Friday, November 10, 2017

What The Heck Happened To The Scale?

Disclaimer: like most people, I have to do things like this in my"spare" time. Gotta make some money, and fit 2 or 3 hours in a day. Luckily, I am faster than I used to be.

So, time to get modeling. I use Maya. I am very comfortable using Maya. It is an extremely deep program, and I have an immense amount more to learn. But, I can model pretty quickly in it when I have a game plan. So, to start I only need the broad strokes. I know I want this circular entrance surrounded by rock. And I want it to lead to this kinda Halo 2 final fight scenario after a long epic hallway.

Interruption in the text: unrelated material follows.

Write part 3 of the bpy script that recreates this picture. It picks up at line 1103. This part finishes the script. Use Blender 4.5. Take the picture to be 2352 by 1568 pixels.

Scale is key. The player must be able to navigate reasonably while still maintaining a sense of epic, and still fitting in a Halo-esque scenario. So I get the broad strokes modeled, and I need to get it into Unreal to see how it feels. Now, this is a chronicle. So it is only fair to state the bad with the good. During the day, I can be distracted. I had been modeling at 1/4 scale, and knew I needed to export at 400%. Instead of multiplying times 4, I multiplied times 400 the first time! I get it into UE4 and holy cow! The Forerunners were frickin' huge! Anyway, this is why we block things out and test before details. An easy enough fix at this point, but disaster later. So I adjust the scale, re-import into Unreal, get my son to test drive. I get a thumbs up! At FIEA, we learned to test often. Iteration is key. Better to make a mistake earlier than later. This test is to get a good feel for scale:




Where do we go from here? Details! Now I have to be smart about this. I should make pieces that can be used again. Modular. I should expend energy on what is closer to the player first. Stuff further away doesn't need as much detail. This isn't super detailing. That comes a bit later. This is refining shapes. This is where things fit together - or don't.